* start Information shown *
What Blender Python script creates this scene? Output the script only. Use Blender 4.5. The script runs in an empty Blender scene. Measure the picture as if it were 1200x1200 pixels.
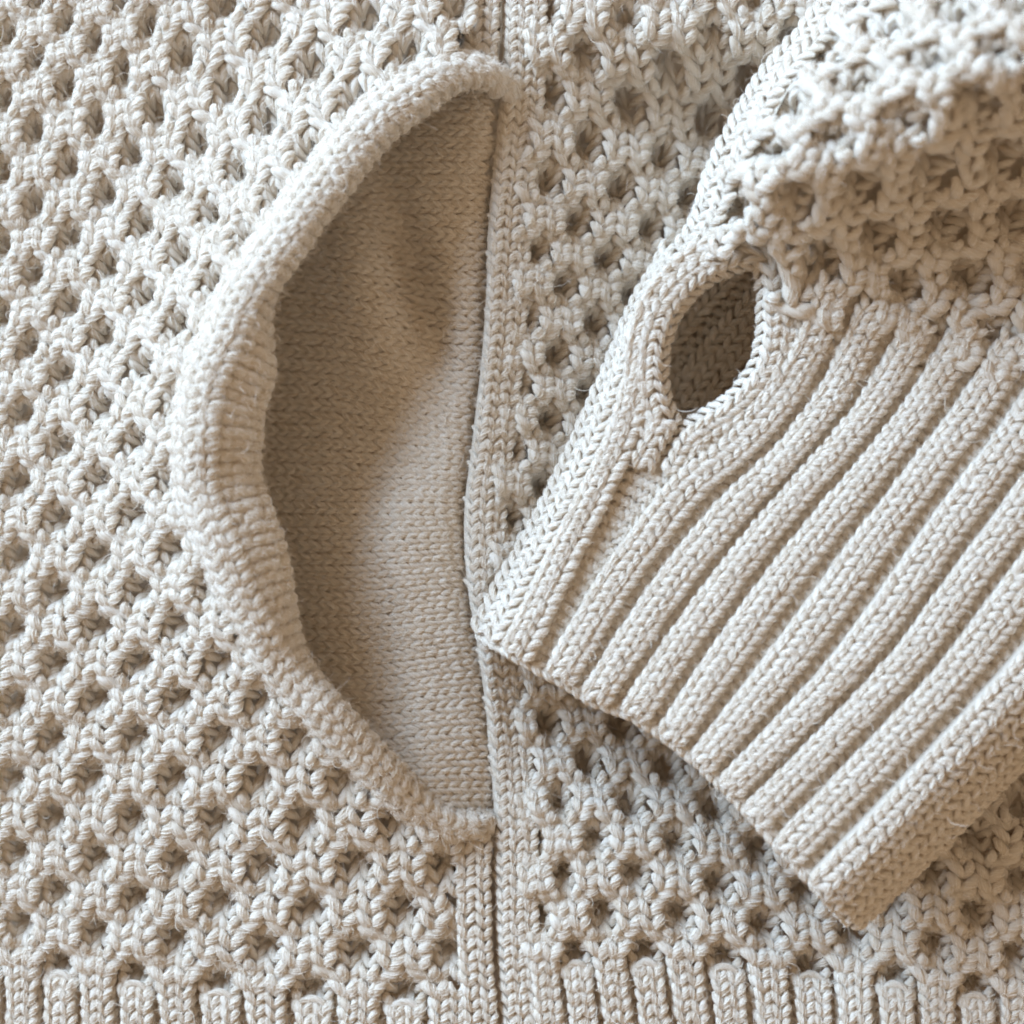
import bpy, math, random
import numpy as np

rng = np.random.default_rng(7)
random.seed(7)
sc = bpy.context.scene
COL = sc.collection

# ------------------------------------------------------------------ camera, light, exposure
PX = 0.00025            # one working unit (about one stitch-leg thirtieth) = 0.25 mm
D = 1600.0              # camera height above the cloth, working units
FOCUS_Z = 25.0

cam_d = bpy.data.cameras.new('camera')
cam = bpy.data.objects.new('camera', cam_d)
COL.objects.link(cam)
cam.location = (0, 0, D * PX)
cam_d.sensor_width = 36.0
cam_d.lens = 36.0 * D / 1200.0
cam_d.clip_start = 0.01
cam_d.clip_end = 20.0
cam_d.dof.use_dof = True
cam_d.dof.focus_distance = (D - FOCUS_Z) * PX
cam_d.dof.aperture_fstop = 6.0
sc.camera = cam

world = bpy.data.worlds.new('World')
sc.world = world
world.use_nodes = True
bg = world.node_tree.nodes['Background']
bg.inputs['Color'].default_value = (1.0, 0.765, 0.53, 1)
bg.inputs['Strength'].default_value = 0.52

def area_light(name, loc, target, size, energy, color):
    d = bpy.data.lights.new(name, 'AREA')
    d.shape = 'RECTANGLE'
    d.size, d.size_y = size
    d.energy = energy
    d.color = color
    o = bpy.data.objects.new(name, d)
    COL.objects.link(o)
    o.location = loc
    v = np.array(target) - np.array(loc)
    from mathutils import Vector
    o.rotation_euler = Vector(v).to_track_quat('-Z', 'Y').to_euler()
    return o

# a window to the upper left
area_light('window_light', (-1.08, 0.88, 0.68), (0, 0, 0), (1.1, 0.9), 72.0, (0.505, 0.73, 1.0))

sc.view_settings.view_transform = 'Standard'
sc.view_settings.look = 'None'
sc.view_settings.exposure = -0.08
sc.view_settings.gamma = 1.0
sc.view_settings.use_curve_mapping = False
sc.cycles.max_bounces = 9
sc.cycles.diffuse_bounces = 5
sc.cycles.transmission_bounces = 3
sc.cycles.use_denoising = True
sc.cycles.denoiser = 'OPENIMAGEDENOISE'
sc.cycles.denoising_prefilter = 'FAST'
sc.cycles.denoising_input_passes = 'RGB_ALBEDO_NORMAL'
sc.cycles.use_adaptive_sampling = True
sc.cycles.adaptive_threshold = 0.045
sc.cycles_curves.subdivisions = 1
sc.cycles.filter_width = 1.9

# ------------------------------------------------------------------ materials
def wool_material(name, base, warm, bump=0.5):
    m = bpy.data.materials.new(name)
    m.use_nodes = True
    nt = m.node_tree
    N, L = nt.nodes, nt.links
    bsdf = N['Principled BSDF']
    bsdf.inputs['Roughness'].default_value = 0.95
    bsdf.inputs['Specular IOR Level'].default_value = 0.12
    bsdf.inputs['Sheen Weight'].default_value = 0.25
    bsdf.inputs['Sheen Roughness'].default_value = 0.6
    uv = N.new('ShaderNodeUVMap'); uv.uv_map = 'UVMap'
    mp = N.new('ShaderNodeMapping')
    mp.inputs['Scale'].default_value = (2.2, 22.0, 1.0)
    L.new(uv.outputs['UV'], mp.inputs['Vector'])
    n1 = N.new('ShaderNodeTexNoise')
    n1.inputs['Scale'].default_value = 1.0
    n1.inputs['Detail'].default_value = 3.0
    L.new(mp.outputs['Vector'], n1.inputs['Vector'])
    geo = N.new('ShaderNodeTexCoord')
    n2 = N.new('ShaderNodeTexNoise')
    n2.inputs['Scale'].default_value = 260.0
    n2.inputs['Detail'].default_value = 3.0
    L.new(geo.outputs['Object'], n2.inputs['Vector'])
    at = N.new('ShaderNodeAttribute'); at.attribute_name = 'tone'
    add = N.new('ShaderNodeMath'); add.operation = 'MULTIPLY_ADD'
    L.new(n1.outputs['Fac'], add.inputs[0]); add.inputs[1].default_value = 0.8
    L.new(at.outputs['Fac'], add.inputs[2])
    add2 = N.new('ShaderNodeMath'); add2.operation = 'MULTIPLY_ADD'
    L.new(n2.outputs['Fac'], add2.inputs[0]); add2.inputs[1].default_value = 0.5
    L.new(add.outputs[0], add2.inputs[2])
    mr = N.new('ShaderNodeMapRange')
    mr.inputs['From Min'].default_value = 0.25; mr.inputs['From Max'].default_value = 1.25
    L.new(add2.outputs[0], mr.inputs['Value'])
    mix = N.new('ShaderNodeMix'); mix.data_type = 'RGBA'
    L.new(mr.outputs['Result'], mix.inputs['Factor'])
    mix.inputs[6].default_value = (*warm, 1); mix.inputs[7].default_value = (*base, 1)
    L.new(mix.outputs[2], bsdf.inputs['Base Color'])
    tr = N.new('ShaderNodeBsdfTranslucent')
    L.new(mix.outputs[2], tr.inputs['Color'])
    mx = N.new('ShaderNodeMixShader'); mx.inputs[0].default_value = 0.28
    L.new(bsdf.outputs[0], mx.inputs[1]); L.new(tr.outputs[0], mx.inputs[2])
    L.new(mx.outputs[0], N['Material Output'].inputs['Surface'])
    bp = N.new('ShaderNodeBump')
    bp.inputs['Strength'].default_value = bump
    bp.inputs['Distance'].default_value = 1.6 * PX
    L.new(n1.outputs['Fac'], bp.inputs['Height'])
    L.new(bp.outputs['Normal'], bsdf.inputs['Normal'])
    return m

BASE = (0.885, 0.815, 0.725)
WARM = (0.76, 0.655, 0.53)
WOOL = wool_material('oatmeal_wool_yarn', BASE, WARM, 0.4)

def fibre_material(name, col):
    m = bpy.data.materials.new(name)
    m.use_nodes = True
    N, L = m.node_tree.nodes, m.node_tree.links
    b = N['Principled BSDF']
    b.inputs['Roughness'].default_value = 0.8
    b.inputs['Specular IOR Level'].default_value = 0.2
    b.inputs['Base Color'].default_value = (*col, 1)
    tr = N.new('ShaderNodeBsdfTranslucent')
    tr.inputs['Color'].default_value = (*col, 1)
    mx = N.new('ShaderNodeMixShader'); mx.inputs[0].default_value = 0.3
    L.new(b.outputs[0], mx.inputs[1]); L.new(tr.outputs[0], mx.inputs[2])
    L.new(mx.outputs[0], N['Material Output'].inputs['Surface'])
    return m

FIBRE = fibre_material('wool_fibre', (0.885, 0.825, 0.745))

def table_material():
    m = bpy.data.materials.new('pale_wood')
    m.use_nodes = True
    N, L = m.node_tree.nodes, m.node_tree.links
    b = N['Principled BSDF']
    t = N.new('ShaderNodeTexCoord')
    mp = N.new('ShaderNodeMapping'); mp.inputs['Scale'].default_value = (4, 40, 1)
    n = N.new('ShaderNodeTexNoise'); n.inputs['Scale'].default_value = 3; n.inputs['Detail'].default_value = 6
    r = N.new('ShaderNodeValToRGB')
    r.color_ramp.elements[0].color = (0.30, 0.2, 0.12, 1); r.color_ramp.elements[1].color = (0.45, 0.33, 0.22, 1)
    L.new(t.outputs['Object'], mp.inputs[0]); L.new(mp.outputs[0], n.inputs['Vector'])
    L.new(n.outputs['Fac'], r.inputs[0]); L.new(r.outputs[0], b.inputs['Base Color'])
    b.inputs['Roughness'].default_value = 0.6
    return m

# ------------------------------------------------------------------ small maths
def sstep(x, a, b):
    t = np.clip((np.asarray(x, float) - a) / (b - a), 0, 1)
    return t * t * (3 - 2 * t)

def unproj(u, v, z):
    k = (D - z) / D
    return np.stack([(u - 600.0) * k, (600.0 - v) * k, z + 0 * u], -1)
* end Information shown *
Pictures excluded, repeat exactly the lines from the top of the material through the line with "(0.505, 0.73, 1.0))", including both of those lines.

What Blender Python script creates this scene? Output the script only. Use Blender 4.5. The script runs in an empty Blender scene. Measure the picture as if it were 1200x1200 pixels.
import bpy, math, random
import numpy as np

rng = np.random.default_rng(7)
random.seed(7)
sc = bpy.context.scene
COL = sc.collection

# ------------------------------------------------------------------ camera, light, exposure
PX = 0.00025            # one working unit (about one stitch-leg thirtieth) = 0.25 mm
D = 1600.0              # camera height above the cloth, working units
FOCUS_Z = 25.0

cam_d = bpy.data.cameras.new('camera')
cam = bpy.data.objects.new('camera', cam_d)
COL.objects.link(cam)
cam.location = (0, 0, D * PX)
cam_d.sensor_width = 36.0
cam_d.lens = 36.0 * D / 1200.0
cam_d.clip_start = 0.01
cam_d.clip_end = 20.0
cam_d.dof.use_dof = True
cam_d.dof.focus_distance = (D - FOCUS_Z) * PX
cam_d.dof.aperture_fstop = 6.0
sc.camera = cam

world = bpy.data.worlds.new('World')
sc.world = world
world.use_nodes = True
bg = world.node_tree.nodes['Background']
bg.inputs['Color'].default_value = (1.0, 0.765, 0.53, 1)
bg.inputs['Strength'].default_value = 0.52

def area_light(name, loc, target, size, energy, color):
    d = bpy.data.lights.new(name, 'AREA')
    d.shape = 'RECTANGLE'
    d.size, d.size_y = size
    d.energy = energy
    d.color = color
    o = bpy.data.objects.new(name, d)
    COL.objects.link(o)
    o.location = loc
    v = np.array(target) - np.array(loc)
    from mathutils import Vector
    o.rotation_euler = Vector(v).to_track_quat('-Z', 'Y').to_euler()
    return o

# a window to the upper left
area_light('window_light', (-1.08, 0.88, 0.68), (0, 0, 0), (1.1, 0.9), 72.0, (0.505, 0.73, 1.0))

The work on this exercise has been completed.